The latest research says students in small courses or at small institutions aren’t necessarily more engaged than students at large institutions.

“Despite the many studies that show positive effects, research has yet to come up with a consistent, integrated explanation for the gains attributable to reduced [course] size,” says Jeremy Finn of the University at Buffalo, the statistician who advised a study published in the journal Review of Educational Research.

9. If their performance suffers, they aren’t interested.

Surely, sometimes this is the case. But don’t assume it’s always the case. More often than you think, students want to do well but don’t fully understand the expectations and standards you require when it comes to assignments.

10. Disengagement signifies disinterest.

Okay, sometimes it does, but not always. Research on self-efficacy has shown us that a lack of belief in one’s academic ability can be enough to disengage a student. The student may be interested in the subject, but without that basic level of academic self-confidence, she’s going to check out pretty quickly.

11. Incorporating the interests of 30+ individuals into your course material is impossible.

Pass out a survey at the beginning of the course and find out what your students want to get out of it. Change your lessons accordingly. Pass out another survey part-way through the course. Change your lessons again. The more flexible you can be, the better.

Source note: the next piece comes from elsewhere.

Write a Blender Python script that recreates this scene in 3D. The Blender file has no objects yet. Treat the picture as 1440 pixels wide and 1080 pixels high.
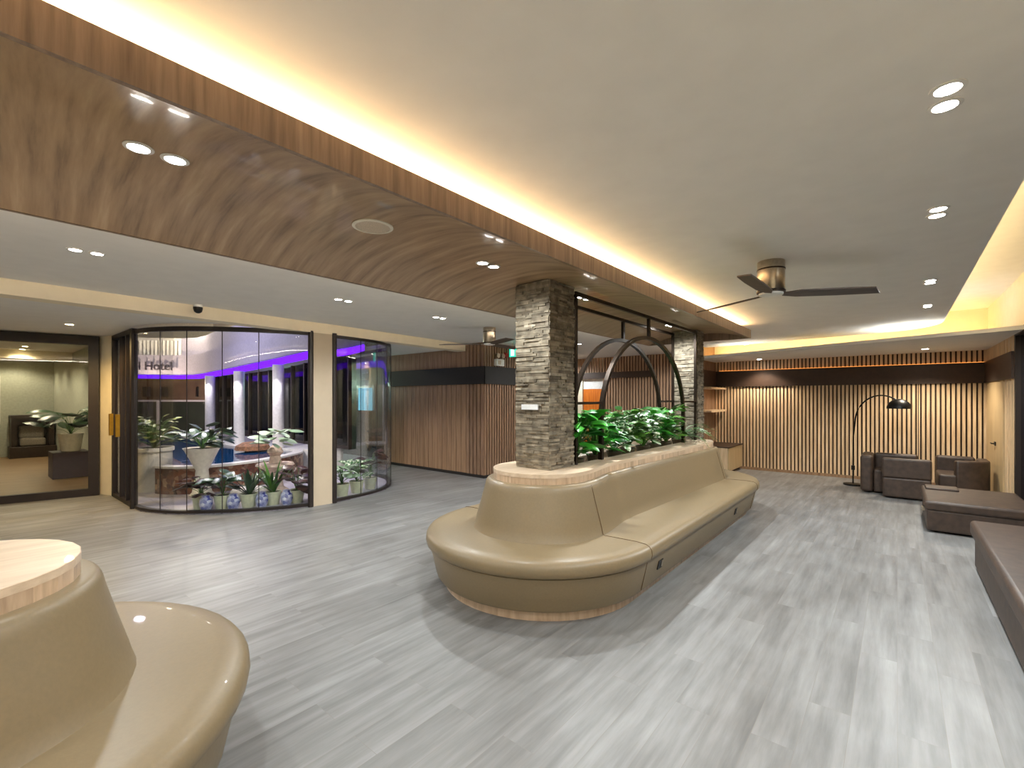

12. Learning necessitates engagement.

The brain learns plenty when it isn’t “engaged.” From body language and facial expressions to cultural cues and social etiquette, the majority of what we pick up on a daily basis is below the threshold of our consciousness. So why the obsession with capturing attention, piquing interest, assuming that students must love a subject to death in order to gain something from it? We need to take a step back and ask ourselves whether it really makes sense to be measuring engagement over learning.